Theory
The first day that opens Month 3. For the past two months we've run the pentatonic freely up and down inside Box 1. But there's one thing we haven't tried yet — reacting at the moment the chord changes. A solo that just runs the pentatonic up and down and a solo that follows the changes sound completely different. What makes that difference is exactly one thing: the landing note. Instead of stopping the phrase just anywhere, you settle gently onto a tone of the chord ringing right now.
Today's chord is just A7. The 'home' of A7 is the root A. While A7 rings across the twelve-bar blues, place the end of your phrase on the root A and you feel the solo settle right onto the chord. There are several A's inside Box 1, and of them we'll take the handiest, string 4 fret 7, as today's landing spot. Besides the root, settling on chord tones like the 5th E or the b7 G also sits comfortably over A7.
The method is simpler than you'd think. Roll the pentatonic in Box 1 as usual, and at the end of the bar bring your finger to the root A. What matters is 'when you settle.' Too early and the chord hasn't fully rung yet; too late and you've already moved on to the next bar. Land on a strong beat, especially the first beat of the bar, and the chord comes through clearly. Today, over the single chord A7, get only the feel of landing on the root A into your hand. The chord changes start tomorrow — today, feel enough of that 'coming home' stability first.
▶ BPM 70. Roll the pentatonic and land on the root A (string 4 fret 7) at the end of the bar. The note shown in green is today's landing spot — the home of A7.
See it
Let's see on the map where the home of A7 sits inside Box 1. The string 4 fret 7 A glowing green is where today's phrase returns.
▶ The green A is today's home. The blue notes (5th E, b7 G) are chord tones of A7, so it's fine to land on them too.
Place the end of your phrase on this green spot while the chord rings, and the solo starts to follow the changes.
Today's practice
0–10 min · Warm-up BPM 70. Repeat the shortest landing: start on the 5th E and settle onto the root A.
▶ BPM 70. Ring the 5th E for a half beat and settle onto the root A (string 4 fret 7) for a half beat.
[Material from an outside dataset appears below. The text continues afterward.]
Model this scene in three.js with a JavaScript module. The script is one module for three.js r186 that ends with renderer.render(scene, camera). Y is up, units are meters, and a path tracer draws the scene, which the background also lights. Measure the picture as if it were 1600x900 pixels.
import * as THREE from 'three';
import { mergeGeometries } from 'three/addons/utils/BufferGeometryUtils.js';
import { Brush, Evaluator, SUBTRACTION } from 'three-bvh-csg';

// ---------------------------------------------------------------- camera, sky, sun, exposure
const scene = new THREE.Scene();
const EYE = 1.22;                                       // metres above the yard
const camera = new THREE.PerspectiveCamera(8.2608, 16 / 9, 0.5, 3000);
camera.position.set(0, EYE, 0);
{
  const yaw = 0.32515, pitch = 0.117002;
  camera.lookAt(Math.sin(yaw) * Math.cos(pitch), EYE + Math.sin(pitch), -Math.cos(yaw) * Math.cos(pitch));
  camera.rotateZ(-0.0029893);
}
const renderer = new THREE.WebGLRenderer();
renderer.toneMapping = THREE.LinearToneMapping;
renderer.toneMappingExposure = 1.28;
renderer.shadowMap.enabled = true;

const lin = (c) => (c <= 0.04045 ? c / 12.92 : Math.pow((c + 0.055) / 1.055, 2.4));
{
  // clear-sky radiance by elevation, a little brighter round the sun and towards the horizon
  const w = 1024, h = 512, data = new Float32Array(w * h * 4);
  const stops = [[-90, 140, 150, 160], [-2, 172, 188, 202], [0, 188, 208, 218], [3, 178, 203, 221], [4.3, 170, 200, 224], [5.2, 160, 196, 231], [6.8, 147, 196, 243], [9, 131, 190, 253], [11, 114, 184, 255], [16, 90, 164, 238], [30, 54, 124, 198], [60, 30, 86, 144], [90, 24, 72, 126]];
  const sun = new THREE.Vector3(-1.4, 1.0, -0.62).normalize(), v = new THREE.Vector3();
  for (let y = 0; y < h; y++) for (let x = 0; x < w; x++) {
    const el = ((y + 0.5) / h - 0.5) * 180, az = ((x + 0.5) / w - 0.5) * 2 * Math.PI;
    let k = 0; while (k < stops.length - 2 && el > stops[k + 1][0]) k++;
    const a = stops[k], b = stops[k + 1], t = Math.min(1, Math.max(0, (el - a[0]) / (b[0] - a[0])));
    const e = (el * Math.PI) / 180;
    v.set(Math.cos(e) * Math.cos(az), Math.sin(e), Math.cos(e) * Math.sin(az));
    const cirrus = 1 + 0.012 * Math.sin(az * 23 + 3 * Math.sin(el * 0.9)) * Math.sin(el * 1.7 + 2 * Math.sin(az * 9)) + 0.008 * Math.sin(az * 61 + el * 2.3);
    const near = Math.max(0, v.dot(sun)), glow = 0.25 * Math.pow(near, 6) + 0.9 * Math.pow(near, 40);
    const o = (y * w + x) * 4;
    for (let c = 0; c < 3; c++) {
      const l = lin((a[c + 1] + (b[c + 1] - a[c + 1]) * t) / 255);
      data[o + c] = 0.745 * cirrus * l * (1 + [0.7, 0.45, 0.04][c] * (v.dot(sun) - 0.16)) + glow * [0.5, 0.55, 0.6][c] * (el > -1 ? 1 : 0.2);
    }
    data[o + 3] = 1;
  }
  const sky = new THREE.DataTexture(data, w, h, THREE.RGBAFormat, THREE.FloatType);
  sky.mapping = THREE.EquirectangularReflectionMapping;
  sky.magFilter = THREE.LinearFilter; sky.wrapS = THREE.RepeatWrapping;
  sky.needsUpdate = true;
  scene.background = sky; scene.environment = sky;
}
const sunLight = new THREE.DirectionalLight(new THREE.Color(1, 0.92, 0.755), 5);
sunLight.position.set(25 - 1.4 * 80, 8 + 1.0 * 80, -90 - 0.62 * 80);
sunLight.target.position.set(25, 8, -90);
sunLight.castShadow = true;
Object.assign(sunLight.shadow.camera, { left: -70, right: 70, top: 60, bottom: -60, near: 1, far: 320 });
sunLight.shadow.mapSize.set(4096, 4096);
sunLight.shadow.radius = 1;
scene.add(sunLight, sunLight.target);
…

Carve the 'coming home' feel into your hand.
10–20 min · Brain training (today's target = landing on the root A) Before real practice, close your eyes and find where the root A sits inside Box 1. Know the landing spot ahead of time and, whatever phrase you play, you can bring its end to A.
20–40 min · Real practice: an A7 landing phrase (BPM 70) Roll the pentatonic for two bars, then land the last note on the root A. Even with A7 as the only chord, just placing the end on A makes the sound clearer.
▶ BPM 70. Roll the pentatonic in bar 1, and land on the root A at the end of bar 2. Make the half beat crossing from the note just before (b3) to A especially clear.
However long the phrase, once its end touches the root A it sounds like sitting gently on top of A7.
40–50 min · Recording Record the landing phrase over an A7 backing (or a metronome). Check by ear that the end sits exactly on the root A.
Today's completion criteria: Over A7 you rolled a pentatonic phrase and then landed the end of the phrase clearly on the root A.
Common mistakes in landing over A7. Most come from the habit of 'leaving the end just anywhere.'
▶ Every phrase to the root A. The green A is the home to return to over A7. Once you open a phrase, always close it on A.
- Stopping on any note. If the end isn't A, the sense of following the chord blurs. Always bring the last note to the root A.
- Placing the landing on a weak beat. It has to sit on a strong beat, especially the first, for the chord to come through clearly.
- Brushing past A in a hurry. The landing note needs to ring for at least half a beat to feel like 'home.'
- Pushing the tempo first. Until the end sits exactly on A at BPM 70, going faster comes later.